Experiment 3 – Ways of Moving

Link to video experiment: https://vimeo.com/1002361426

With the form of video, you can capture everything with in the shot moving together, eliciting a sense of coherence and unity within the environment. My video captures the movements of the river and things that surround it. By doing this experiment, I came to appreciate the way things and animals navigate and flourish within their environment. The ducks bathing in the river together, taking refuge there, for example. With video, you can encapsulate the way everything interacts and interconnects with their surroundings, how they are situated there and belong there.

MacDonald puts forward that, “if we cannot halt the ongoing transformation of the natural environment…we can certainly use cinema to honour those dimensions of what is disappearing that we would preserve if we could”. This certainly rang true of how I felt when I was conducting this experiment. Filming the river and all that inhabit it felt bittersweet because it was so beautiful and raw and peaceful, and yet I know it is “disappearing” and it is hard not to feel helpless in preserving it. Thus, I agree with MacDonald’s idea that ecocinema is an important medium to capture the environment and “valuing and conserving what seems to be on the verge of utter demise” (MacDonald, 19).
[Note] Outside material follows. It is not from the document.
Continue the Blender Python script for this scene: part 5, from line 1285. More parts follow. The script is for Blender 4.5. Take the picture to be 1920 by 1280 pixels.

Now that I have experimented with photography, sound and video, I found that the way I attune to the same environment is different when working with each respective form. With photography I found attuning to be very intentional as I was looking for things I would not usually notice to take a photo of. In order to attune to the sounds of the environment, I would close my eyes and stand in one spot and focus on what I could hear in the foreground, middle ground and background. For this, I found that I noticed all the sounds afterwards, when listening back on the recording. With the video form, I attuned by placing my phone close to what ever I was filming in order to capture their movement. I found that the longer the shot was, the more intimate the video felt.

 

Reference:

MacDonald, S (2012). Ecocinema theory and practice. Taylor & Francis Group.